Reportagem publicada hoje, na Gazeta do Povo:
Houve um tempo em que os principais candidatos à Presidência da República representavam claramente uma ideologia. Esses tempos se foram. Em 1989, por exemplo, Fernando Collor de Mello acusava seu adversário, Luiz Inácio Lula da Silva, de “defender teses estranhas ao nosso meio, teses marxistas”. As acusações foram feitas em debate para a televisão, em rede nacional. E Lula não desmentiu. Claramente, Collor, naquele contexto, representava a direita. Lula era a esquerda. Hoje, não é bem assim.
É claro que os candidatos continuam tendo seu modo de pensar, muitas vezes se alinhando a uma ideologia tradicional. Cientistas políticos afirmam que os três candidatos mais fortes à Presidência deste ano, por exemplo, vêm da esquerda. Isso não significa, porém, que qualquer um deles fosse gostar de ser chamado de marxista diante do eleitorado. Pelo contrário: isso não pegaria bem. Assim como não pegaria bem alguém ficar com o rótulo de candidato “da direita”. Parece que todos querem, um pouco para lá ou para cá, ficar no centro.
A mesma situação se repete nos estados. Todos migram para uma “zona neutra”, o que acaba possibilitando aos políticos fazer coligações que ninguém imaginaria, por um lado. E, por outro lado, dificulta para o eleitor saber exatamente em quem está votando. Em última instância, é uma situação que acaba fazendo duvidar da própria existência de direita e esquerda ou outra ideologia. Mas, afinal de contas, porque os candidatos não querem ser ideológicos?
Eleitor médio
A migração para o centro é velha conhecida dos cientistas políticos. “Esse é um fenômeno antigo, que foi descrito por um norte-americano chamado Anthony Downs”, conta Adriano Codato, professor de Ciência Política da UFPR. “A tese dele é de que existe um eleitor médio, que é uma abstração, claro, e que fica mais ou menos no meio do espectro ideológico. Não é nem de direita, nem de esquerda”, diz.
O ponto, afirma ele, é que a maior parte do eleitorado acaba ficando muito perto desse centro. E acabam sendo raros os que se alinham a uma das extremidades. Como eleição se ganha com o apoio da maioria, ainda mais num processo em dois turnos, os candidatos tendem a ocultar qualquer posição mais radical. “É o que se chama de estratégia catch all (pega todo mundo)”, diz Codato.

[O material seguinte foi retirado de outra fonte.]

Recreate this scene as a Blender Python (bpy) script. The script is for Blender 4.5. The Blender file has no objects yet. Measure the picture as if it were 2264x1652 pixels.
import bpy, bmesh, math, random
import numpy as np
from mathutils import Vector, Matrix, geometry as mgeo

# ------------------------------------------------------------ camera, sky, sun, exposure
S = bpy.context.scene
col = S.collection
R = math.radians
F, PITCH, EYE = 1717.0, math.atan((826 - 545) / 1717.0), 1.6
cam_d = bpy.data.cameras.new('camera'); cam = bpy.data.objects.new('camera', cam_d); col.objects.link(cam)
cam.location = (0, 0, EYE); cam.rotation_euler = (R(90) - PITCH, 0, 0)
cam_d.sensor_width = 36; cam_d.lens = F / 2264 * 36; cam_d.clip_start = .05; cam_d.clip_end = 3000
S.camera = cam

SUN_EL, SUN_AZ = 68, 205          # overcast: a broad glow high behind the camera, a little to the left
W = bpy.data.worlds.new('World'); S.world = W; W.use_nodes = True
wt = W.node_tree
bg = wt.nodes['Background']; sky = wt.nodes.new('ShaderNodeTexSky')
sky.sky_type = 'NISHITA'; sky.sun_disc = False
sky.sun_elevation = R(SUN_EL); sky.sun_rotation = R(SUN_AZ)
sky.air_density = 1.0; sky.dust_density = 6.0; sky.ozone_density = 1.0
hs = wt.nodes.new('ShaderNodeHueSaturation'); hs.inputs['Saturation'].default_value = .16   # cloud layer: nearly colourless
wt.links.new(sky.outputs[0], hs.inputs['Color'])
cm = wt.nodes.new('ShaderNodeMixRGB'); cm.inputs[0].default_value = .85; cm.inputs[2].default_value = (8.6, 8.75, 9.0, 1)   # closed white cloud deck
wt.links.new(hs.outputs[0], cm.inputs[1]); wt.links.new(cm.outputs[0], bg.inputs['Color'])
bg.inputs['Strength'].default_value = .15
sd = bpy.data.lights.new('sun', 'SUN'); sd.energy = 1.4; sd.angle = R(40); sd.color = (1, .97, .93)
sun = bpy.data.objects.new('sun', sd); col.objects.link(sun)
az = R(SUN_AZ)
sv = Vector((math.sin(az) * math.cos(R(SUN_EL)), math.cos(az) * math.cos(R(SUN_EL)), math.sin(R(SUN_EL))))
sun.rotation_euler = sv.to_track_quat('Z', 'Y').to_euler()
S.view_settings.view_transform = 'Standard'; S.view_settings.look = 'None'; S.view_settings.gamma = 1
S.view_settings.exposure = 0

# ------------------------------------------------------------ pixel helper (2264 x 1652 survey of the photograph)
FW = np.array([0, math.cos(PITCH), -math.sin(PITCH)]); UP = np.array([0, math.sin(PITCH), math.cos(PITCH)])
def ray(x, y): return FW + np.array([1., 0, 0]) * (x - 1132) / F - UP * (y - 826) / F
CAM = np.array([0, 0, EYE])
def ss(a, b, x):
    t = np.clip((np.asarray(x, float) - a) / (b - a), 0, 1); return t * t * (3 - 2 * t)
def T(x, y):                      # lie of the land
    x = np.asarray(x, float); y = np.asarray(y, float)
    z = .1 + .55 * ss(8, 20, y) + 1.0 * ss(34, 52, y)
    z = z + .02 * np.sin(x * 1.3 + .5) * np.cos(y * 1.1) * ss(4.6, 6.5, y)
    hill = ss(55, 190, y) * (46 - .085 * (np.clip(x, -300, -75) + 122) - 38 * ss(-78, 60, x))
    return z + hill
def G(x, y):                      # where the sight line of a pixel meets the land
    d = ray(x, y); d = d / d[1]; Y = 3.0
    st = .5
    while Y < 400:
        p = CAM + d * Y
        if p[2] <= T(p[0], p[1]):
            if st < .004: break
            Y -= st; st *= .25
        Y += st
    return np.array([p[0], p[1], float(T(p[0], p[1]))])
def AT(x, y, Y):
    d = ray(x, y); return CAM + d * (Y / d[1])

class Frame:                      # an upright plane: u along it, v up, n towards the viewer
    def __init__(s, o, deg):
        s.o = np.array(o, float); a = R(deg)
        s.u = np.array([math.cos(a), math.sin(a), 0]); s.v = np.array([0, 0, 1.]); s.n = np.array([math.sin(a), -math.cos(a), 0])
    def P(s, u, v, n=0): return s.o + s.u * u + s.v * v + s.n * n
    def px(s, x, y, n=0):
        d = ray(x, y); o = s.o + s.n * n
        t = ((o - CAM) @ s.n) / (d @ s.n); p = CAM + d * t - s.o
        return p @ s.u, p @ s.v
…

Ou seja: a intenção é não assustar ninguém. Assim, se um candidato é a favor, digamos, de pôr limites à propriedade privada, não vai dizer isso com todas as letras. Vai, de preferência, evitar o assunto, e falar apenas dos pontos em que todos concordam. Por outro lado, um político à direita não vai defender o fim de programas de assistência social: no máximo, não vai falar em ampliá-los.
“Os candidatos não querem desagradar aos seus possíveis eleitores. Assim, o elemento ideológico, da maneira como o debate acontece nas campanhas eleitorais brasileiras, é rebaixado ao mínimo”, afirma o filósofo Roberto Romano, professor da Unicamp. E, para evitar qualquer discurso que possa desagradar a alguém, a discussão acaba centrada em propostas vagas e promessas genéricas. Fala-se em melhorar a educação, a saúde, dar mais segurança, garantir empregos. E só.
Carta
Para o cientista político Sérgio Braga,
da UFPR, historicamente o cenário político brasileiro mudou em 2002, quando Lula e o PT divulgaram a Carta ao Povo Brasileiro. O documento, lançado às vésperas da quarta tentativa de Lula de chegar à Presidência, sinalizava que o partido, até então símbolo da esquerda brasileira, poderia fazer concessões, estava se suavizando, e não pretendia tomar nenhuma medida mais radical.
Hoje, os especialistas dizem não ter dúvidas de que os três principais candidatos têm origem na esquerda. Dilma Rousseff é o exemplo mais claro. Para combater a ditadura militar, foi filiada a movimentos radicais, ligados à guerrilha. José Serra disse recentemente “estar à esquerda de Lula” e tem o pensamento ligado à Cepal, a Comissão Econômica para a América Latina e Caribe. Marina Silva é ligada à esquerda ambientalista.
No entanto, até mesmo a necessidade de fazer coligações para conseguir mais apoios e tempo de televisão faz com que as candidaturas se pasteurizem. “No caso do Serra, por exemplo, ele é de esquerda. Mas como está ligado ao Democratas, acaba tendo uma candidatura de centro-direita”, diz Leonardo Barreto, professor de Ciência Política na Universidade de Brasília.